What you have to do => Reproduce exactly the opening lines of the listing, stopping after the line that contains "random.seed(7)" and including it.
════
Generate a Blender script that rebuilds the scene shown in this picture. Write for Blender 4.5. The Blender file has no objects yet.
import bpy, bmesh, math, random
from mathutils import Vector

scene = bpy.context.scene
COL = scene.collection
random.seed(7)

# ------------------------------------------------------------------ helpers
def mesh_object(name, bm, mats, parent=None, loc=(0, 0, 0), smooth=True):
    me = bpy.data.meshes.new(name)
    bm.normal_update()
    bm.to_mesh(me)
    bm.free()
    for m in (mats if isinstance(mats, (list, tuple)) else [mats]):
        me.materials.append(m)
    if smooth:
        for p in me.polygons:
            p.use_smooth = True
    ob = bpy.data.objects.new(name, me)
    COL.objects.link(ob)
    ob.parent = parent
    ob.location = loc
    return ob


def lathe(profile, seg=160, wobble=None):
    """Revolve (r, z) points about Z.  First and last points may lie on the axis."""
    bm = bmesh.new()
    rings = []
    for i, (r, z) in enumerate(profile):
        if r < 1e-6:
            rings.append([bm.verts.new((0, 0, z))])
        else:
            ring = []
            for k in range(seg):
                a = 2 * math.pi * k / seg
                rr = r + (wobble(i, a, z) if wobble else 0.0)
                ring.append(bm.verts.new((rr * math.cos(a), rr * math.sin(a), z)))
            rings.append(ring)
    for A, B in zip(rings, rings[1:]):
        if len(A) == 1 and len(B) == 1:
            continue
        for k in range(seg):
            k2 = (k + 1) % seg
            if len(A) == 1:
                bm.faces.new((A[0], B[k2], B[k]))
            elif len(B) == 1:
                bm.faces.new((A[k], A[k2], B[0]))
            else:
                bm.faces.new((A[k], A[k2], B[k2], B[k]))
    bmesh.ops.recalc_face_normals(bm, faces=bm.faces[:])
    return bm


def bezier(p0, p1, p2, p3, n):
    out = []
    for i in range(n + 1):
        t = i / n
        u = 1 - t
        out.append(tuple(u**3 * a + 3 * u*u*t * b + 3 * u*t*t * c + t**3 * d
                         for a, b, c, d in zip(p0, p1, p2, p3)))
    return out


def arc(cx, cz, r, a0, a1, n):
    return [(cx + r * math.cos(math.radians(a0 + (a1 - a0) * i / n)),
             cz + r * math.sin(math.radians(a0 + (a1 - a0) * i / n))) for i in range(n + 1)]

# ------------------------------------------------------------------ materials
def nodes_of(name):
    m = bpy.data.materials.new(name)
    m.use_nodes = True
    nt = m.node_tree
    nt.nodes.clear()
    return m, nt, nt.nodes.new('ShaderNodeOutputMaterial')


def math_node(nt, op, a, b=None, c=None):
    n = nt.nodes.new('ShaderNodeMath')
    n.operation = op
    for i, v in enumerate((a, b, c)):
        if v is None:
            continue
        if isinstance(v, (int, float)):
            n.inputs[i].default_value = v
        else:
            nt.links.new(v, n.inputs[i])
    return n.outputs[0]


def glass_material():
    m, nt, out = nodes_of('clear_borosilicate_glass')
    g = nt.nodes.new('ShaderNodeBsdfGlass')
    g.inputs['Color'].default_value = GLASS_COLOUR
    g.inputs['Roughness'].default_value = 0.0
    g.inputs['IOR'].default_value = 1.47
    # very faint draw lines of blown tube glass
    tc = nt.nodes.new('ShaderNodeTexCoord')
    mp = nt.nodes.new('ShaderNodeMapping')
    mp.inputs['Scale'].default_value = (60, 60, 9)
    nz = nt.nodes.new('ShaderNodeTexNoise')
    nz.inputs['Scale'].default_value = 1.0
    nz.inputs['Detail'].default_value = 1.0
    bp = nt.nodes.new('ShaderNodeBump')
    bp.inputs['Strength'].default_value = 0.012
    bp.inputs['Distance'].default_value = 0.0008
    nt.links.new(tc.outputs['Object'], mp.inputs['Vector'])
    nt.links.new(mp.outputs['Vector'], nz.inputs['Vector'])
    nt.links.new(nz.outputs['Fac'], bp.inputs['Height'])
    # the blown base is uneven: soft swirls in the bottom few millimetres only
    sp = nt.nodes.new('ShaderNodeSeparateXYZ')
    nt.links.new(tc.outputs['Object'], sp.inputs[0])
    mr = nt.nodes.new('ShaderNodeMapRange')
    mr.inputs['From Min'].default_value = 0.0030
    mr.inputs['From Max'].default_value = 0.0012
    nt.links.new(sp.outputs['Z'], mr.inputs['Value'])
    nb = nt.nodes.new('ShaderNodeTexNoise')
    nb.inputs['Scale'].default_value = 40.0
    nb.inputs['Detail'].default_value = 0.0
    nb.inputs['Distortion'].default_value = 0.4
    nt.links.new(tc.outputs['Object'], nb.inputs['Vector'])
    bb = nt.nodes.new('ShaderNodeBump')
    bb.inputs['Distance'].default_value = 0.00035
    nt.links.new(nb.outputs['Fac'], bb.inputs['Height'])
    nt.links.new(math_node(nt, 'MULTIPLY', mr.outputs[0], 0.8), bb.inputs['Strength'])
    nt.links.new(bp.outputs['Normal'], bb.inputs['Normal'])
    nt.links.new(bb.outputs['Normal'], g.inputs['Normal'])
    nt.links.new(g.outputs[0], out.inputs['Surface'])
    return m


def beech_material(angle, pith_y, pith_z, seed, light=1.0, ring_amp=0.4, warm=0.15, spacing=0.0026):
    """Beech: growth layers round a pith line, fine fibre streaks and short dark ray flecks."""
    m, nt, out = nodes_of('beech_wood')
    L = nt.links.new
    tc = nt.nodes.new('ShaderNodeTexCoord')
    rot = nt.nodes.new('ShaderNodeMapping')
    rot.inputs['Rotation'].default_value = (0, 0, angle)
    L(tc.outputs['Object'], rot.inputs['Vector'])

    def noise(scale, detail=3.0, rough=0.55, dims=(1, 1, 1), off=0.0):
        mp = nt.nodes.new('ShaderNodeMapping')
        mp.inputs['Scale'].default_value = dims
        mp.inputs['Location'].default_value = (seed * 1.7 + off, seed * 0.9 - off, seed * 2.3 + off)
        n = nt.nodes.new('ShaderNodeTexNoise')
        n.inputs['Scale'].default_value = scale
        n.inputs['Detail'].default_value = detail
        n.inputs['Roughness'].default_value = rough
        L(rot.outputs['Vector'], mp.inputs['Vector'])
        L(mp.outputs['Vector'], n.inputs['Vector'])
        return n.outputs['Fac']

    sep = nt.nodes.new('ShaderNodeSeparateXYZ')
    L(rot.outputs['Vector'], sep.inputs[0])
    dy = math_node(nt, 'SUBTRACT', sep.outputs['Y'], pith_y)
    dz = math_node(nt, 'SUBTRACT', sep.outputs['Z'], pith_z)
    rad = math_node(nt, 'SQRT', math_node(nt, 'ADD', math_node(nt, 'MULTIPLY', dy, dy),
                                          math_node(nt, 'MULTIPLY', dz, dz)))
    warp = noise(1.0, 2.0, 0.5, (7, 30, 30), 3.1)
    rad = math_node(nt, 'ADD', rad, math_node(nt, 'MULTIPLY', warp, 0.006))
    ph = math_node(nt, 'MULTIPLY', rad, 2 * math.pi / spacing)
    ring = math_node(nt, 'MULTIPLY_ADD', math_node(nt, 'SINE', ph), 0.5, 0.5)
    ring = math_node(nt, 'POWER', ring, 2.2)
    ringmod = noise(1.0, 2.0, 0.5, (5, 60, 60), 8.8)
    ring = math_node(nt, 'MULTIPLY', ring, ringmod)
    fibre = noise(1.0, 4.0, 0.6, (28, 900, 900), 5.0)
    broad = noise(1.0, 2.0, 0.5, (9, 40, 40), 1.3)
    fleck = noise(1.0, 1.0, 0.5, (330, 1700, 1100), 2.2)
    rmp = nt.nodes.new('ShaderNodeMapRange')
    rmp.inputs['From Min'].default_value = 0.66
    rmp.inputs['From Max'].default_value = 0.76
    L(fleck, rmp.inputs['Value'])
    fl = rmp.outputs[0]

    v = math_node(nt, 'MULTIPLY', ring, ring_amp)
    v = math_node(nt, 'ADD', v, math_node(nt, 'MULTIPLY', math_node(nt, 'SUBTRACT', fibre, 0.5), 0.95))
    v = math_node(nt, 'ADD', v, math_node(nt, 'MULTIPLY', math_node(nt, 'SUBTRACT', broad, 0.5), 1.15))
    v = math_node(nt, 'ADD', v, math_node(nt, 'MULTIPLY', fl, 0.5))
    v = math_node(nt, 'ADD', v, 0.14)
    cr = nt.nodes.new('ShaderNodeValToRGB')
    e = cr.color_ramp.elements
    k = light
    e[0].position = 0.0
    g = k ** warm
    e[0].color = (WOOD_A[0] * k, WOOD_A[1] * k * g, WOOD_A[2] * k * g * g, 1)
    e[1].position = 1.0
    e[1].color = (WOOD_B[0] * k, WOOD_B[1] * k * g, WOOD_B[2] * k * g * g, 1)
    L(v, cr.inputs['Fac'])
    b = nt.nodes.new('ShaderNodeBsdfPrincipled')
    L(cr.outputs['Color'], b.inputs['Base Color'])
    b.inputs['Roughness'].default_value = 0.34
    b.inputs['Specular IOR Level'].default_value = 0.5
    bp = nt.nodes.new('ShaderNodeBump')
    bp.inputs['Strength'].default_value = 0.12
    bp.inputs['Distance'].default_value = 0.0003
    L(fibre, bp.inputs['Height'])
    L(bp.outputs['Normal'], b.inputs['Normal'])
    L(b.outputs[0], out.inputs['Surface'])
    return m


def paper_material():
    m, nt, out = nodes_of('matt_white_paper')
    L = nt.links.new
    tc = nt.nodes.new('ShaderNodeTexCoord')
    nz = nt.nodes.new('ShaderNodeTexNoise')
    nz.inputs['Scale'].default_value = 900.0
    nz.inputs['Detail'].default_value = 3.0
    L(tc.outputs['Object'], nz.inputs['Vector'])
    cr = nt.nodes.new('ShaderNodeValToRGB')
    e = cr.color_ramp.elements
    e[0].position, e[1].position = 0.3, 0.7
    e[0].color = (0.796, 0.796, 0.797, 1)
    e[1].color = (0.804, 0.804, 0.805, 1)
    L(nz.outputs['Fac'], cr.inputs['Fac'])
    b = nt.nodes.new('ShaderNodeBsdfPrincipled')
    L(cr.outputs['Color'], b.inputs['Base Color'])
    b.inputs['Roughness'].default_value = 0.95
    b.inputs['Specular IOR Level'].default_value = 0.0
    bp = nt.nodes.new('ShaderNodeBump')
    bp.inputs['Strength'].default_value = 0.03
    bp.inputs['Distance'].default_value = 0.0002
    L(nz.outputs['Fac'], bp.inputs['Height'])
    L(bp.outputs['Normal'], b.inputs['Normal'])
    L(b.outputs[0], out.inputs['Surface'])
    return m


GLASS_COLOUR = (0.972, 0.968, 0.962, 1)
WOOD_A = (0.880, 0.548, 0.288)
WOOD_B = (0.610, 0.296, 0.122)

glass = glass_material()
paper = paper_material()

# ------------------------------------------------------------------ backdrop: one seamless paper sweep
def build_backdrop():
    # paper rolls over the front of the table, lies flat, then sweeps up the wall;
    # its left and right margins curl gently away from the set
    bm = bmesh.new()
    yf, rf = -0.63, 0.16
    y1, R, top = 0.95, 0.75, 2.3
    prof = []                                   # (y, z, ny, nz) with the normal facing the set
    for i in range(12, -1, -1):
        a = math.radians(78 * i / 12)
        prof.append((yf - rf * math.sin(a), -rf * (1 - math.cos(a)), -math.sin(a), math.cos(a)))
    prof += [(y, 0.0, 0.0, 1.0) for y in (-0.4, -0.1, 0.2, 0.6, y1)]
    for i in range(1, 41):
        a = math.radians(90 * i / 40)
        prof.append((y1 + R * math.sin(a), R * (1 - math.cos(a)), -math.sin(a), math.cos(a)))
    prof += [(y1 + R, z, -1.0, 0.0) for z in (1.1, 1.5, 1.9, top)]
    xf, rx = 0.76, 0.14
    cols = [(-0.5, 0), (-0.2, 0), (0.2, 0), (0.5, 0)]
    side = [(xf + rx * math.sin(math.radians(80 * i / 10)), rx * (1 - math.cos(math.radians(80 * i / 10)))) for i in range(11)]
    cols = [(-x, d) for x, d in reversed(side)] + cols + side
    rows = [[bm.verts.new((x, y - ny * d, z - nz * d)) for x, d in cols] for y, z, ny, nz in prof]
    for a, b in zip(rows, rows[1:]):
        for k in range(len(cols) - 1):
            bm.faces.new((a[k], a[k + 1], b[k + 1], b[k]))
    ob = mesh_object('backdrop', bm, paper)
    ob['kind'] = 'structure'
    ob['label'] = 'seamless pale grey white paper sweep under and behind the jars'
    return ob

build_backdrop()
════
Answer to the task =>
Generate a Blender script that rebuilds the scene shown in this picture. Write for Blender 4.5. The Blender file has no objects yet.
import bpy, bmesh, math, random
from mathutils import Vector

scene = bpy.context.scene
COL = scene.collection
random.seed(7)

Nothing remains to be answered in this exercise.